めだか農園のアサギマダラ | 449号 |
1カ月ほど前、正確には衆議院選の公示前日の10月18日、ずいぶん久しぶりに小川のめだか農園に行った。農園の主の吉田伸さんに会いたかったのと、もう1つ、渡り蝶のアサギマダラがやって来ているかもしれないと思ったからだった。
田んぼが広がる緩やかな坂を上り、細い山道を行くと左手にめだか農園が現れる。車を止めて、上から伸さんを探した。「午前中はだいたい農園にいるよ」と言っていたが、見渡しても姿はない。目に飛び込んできたのは、花が咲いたたくさんのフジバカマ。淡い紫の筒状花の先が裂け、細長くし白い花柱が飛び出していた。
伸さんは7年前、めだか農園で初めてアサギマダラ見つけ、迷い蝶なのでは、と思った。しかし、それからもアサギマダラは毎年やって来ている。そのため伸さんは、アサギマダラが好むフジバカマを増やしてきた。それが見事に育ち、広がっている。
フジバカマの群生地帯を静かにゆっくり歩いて、アサギマダラを探した。「いない」。1周しても見つからない。ビオトープで元気に泳ぐめだかを眺め、風に揺れるコスモスなど秋の草花の写真を撮るなどして帰ろうとした時、どこからともなく1羽の蝶が現れ、山の高い木々に向かって飛んでいた。

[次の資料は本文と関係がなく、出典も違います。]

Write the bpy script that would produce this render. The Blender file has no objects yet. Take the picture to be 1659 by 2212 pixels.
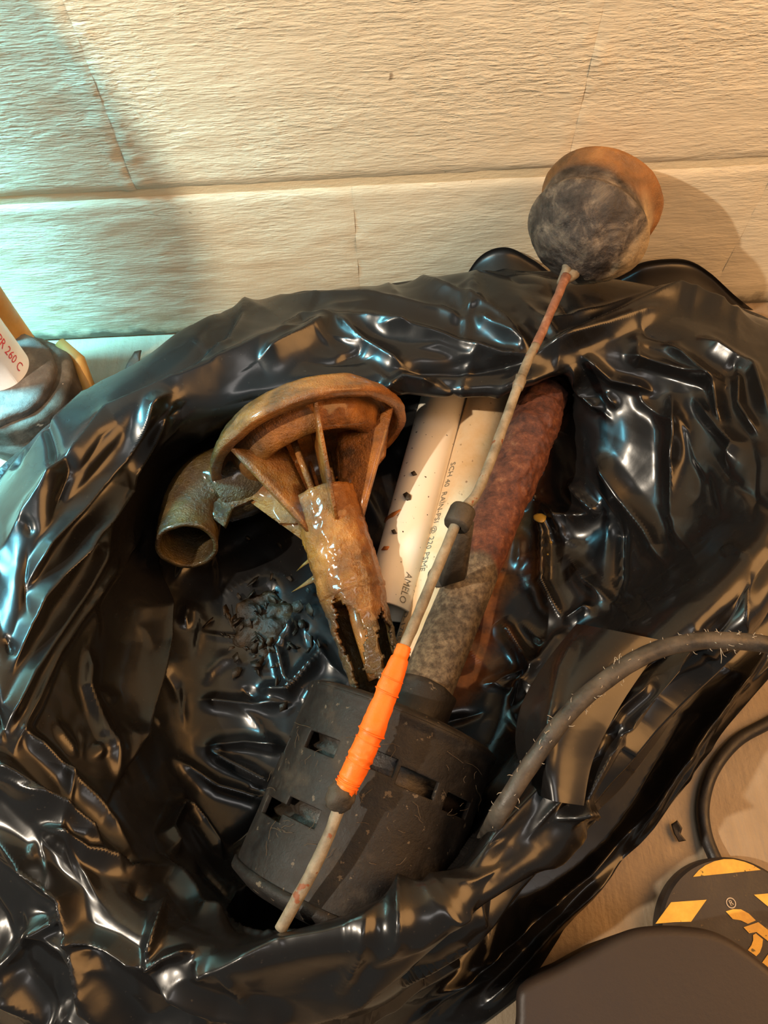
import bpy, bmesh, math, random
import numpy as np
from mathutils import Vector, Matrix, noise as mnoise

# ------------------------------------------------------------------ camera
W, H, F = 1659, 2212, 1597.0
PITCH, ROLL = math.radians(63), math.radians(3)
CAM = np.array([0.0, -0.584, 0.665])
_d = np.array([0, math.cos(PITCH), -math.sin(PITCH)])
_U = np.array([0, math.sin(PITCH), math.cos(PITCH)])
_X = np.array([1.0, 0, 0])
_r = math.cos(ROLL) * _X - math.sin(ROLL) * _U
_u = math.sin(ROLL) * _X + math.cos(ROLL) * _U
scene = bpy.context.scene
cam_data = bpy.data.cameras.new('camera')
cam_data.sensor_fit = 'VERTICAL'
cam_data.sensor_height = 24.0
cam_data.lens = 24.0 * F / H
cam_data.clip_start = 0.01
cam = bpy.data.objects.new('camera', cam_data)
scene.collection.objects.link(cam)
M = Matrix(((_r[0], _u[0], -_d[0], CAM[0]), (_r[1], _u[1], -_d[1], CAM[1]), (_r[2], _u[2], -_d[2], CAM[2]), (0, 0, 0, 1)))
cam.matrix_world = M
scene.camera = cam

def P(px, py, z=None, y=None):
    """a point of the photograph put back at its real height above the floor (or distance to the wall)"""
    v = _d + _r * (px - W / 2) / F - _u * (py - H / 2) / F
    t = (z - CAM[2]) / v[2] if z is not None else (y - CAM[1]) / v[1]
    return CAM + v * t
def PV(px, py, z=None, y=None):
    return Vector(P(px, py, z, y))

# ------------------------------------------------------------------ world, lights, exposure
world = bpy.data.worlds.new('world'); scene.world = world
world.use_nodes = True
bg = world.node_tree.nodes['Background']
bg.inputs[0].default_value = (0.88, 0.95, 0.90, 1)
bg.inputs[1].default_value = 0.20
vs = scene.view_settings
vs.view_transform = 'Standard'
vs.look = 'None'
vs.exposure = 0.0
vs.gamma = 1.0
vs.use_curve_mapping = False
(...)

アサギマダラだった。カメラを向けたが姿はとらえられなかった。間もなく目の前のフジバカマにヒラヒラと3羽が飛び交い、花に止まった。浅葱色が美しい。そっとそっと近づいてパシャリ。よほどお腹が空いているのか、蜜を吸うのに夢中で動じない。
伸さんの言う通り。10月中旬にめだか農園を訪ねると、アサギマダラに遭遇する確率が高い。撮った写真で葉書をつくり、「やっとアサギマダラに会えました」と、伸さんに報告した。